The Dreyfus affair, which I only vaguely had a sense of before, was pretty consistent with my understanding of anti-Semitism in Europe: the Jews were often financiers who worked in cooperation with the aristocracy on various large-scale projects (wars, railroads). If and when those projects failed, more often due to the incompetence of the aristocrats running them, the Jews were often thrown under the bus to avoid a financial crisis and/or repayment. Paul Johnson’s A History of the Jews is also a riveting read and goes into that dynamic in more detail. Brown’s chapter on the Union Generale debacle shows this more directly than the one on Dreyfus; it sort of seems like the wave of anti-Jewish resentment starts at the aristocratic level with the Union Generale and radiates outward so that the Jews become an all-out scapegoat for France’s own national failings, above all the devastating loss of Alsace 1871 after the Franco-German War.
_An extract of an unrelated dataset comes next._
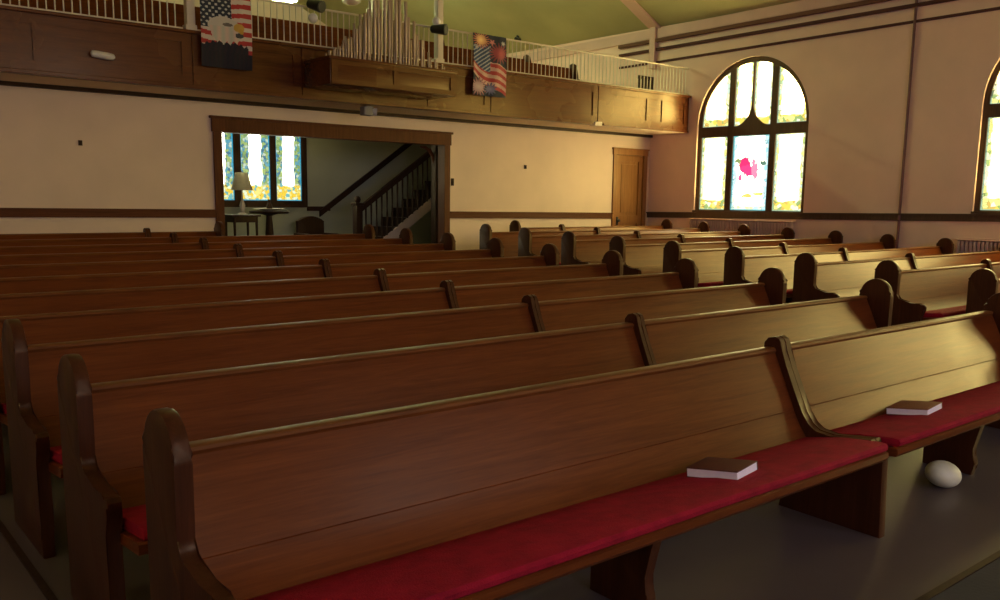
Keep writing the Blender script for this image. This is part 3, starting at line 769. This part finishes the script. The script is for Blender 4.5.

In 2017, this book was resonant in terms of describing a battle for enlightenment ideals. Twenty-first century America is of course quite different from nineteenth century France, but certainly the battle lines often look similar: national ethnic identity versus ideals of human equality. When I walk through my neighborhood now and see “No matter where you are from, we’re glad you’re our neighbor” signs, I now think of Emile Zola. Trump feels a little bit like Boulanger, albeit minus all the military panache. It feels relevant, if only to normalize or universalize what the United States is going through now.
Final nitpick: Mr. Brown could dial it back a little with the twenty dollar words (““Do not be tempted by a twenty-dollar word when there is a ten-center handy, ready and able.” –Strunck and White). It’s a humanities book, so you get some leeway; but I think I have a pretty advanced vocabulary and I was looking up a word almost every other page, many of which were archaic, and there were some oddball phrases that seemed maybe British. A reason to read Kindle, so you can look them up easily.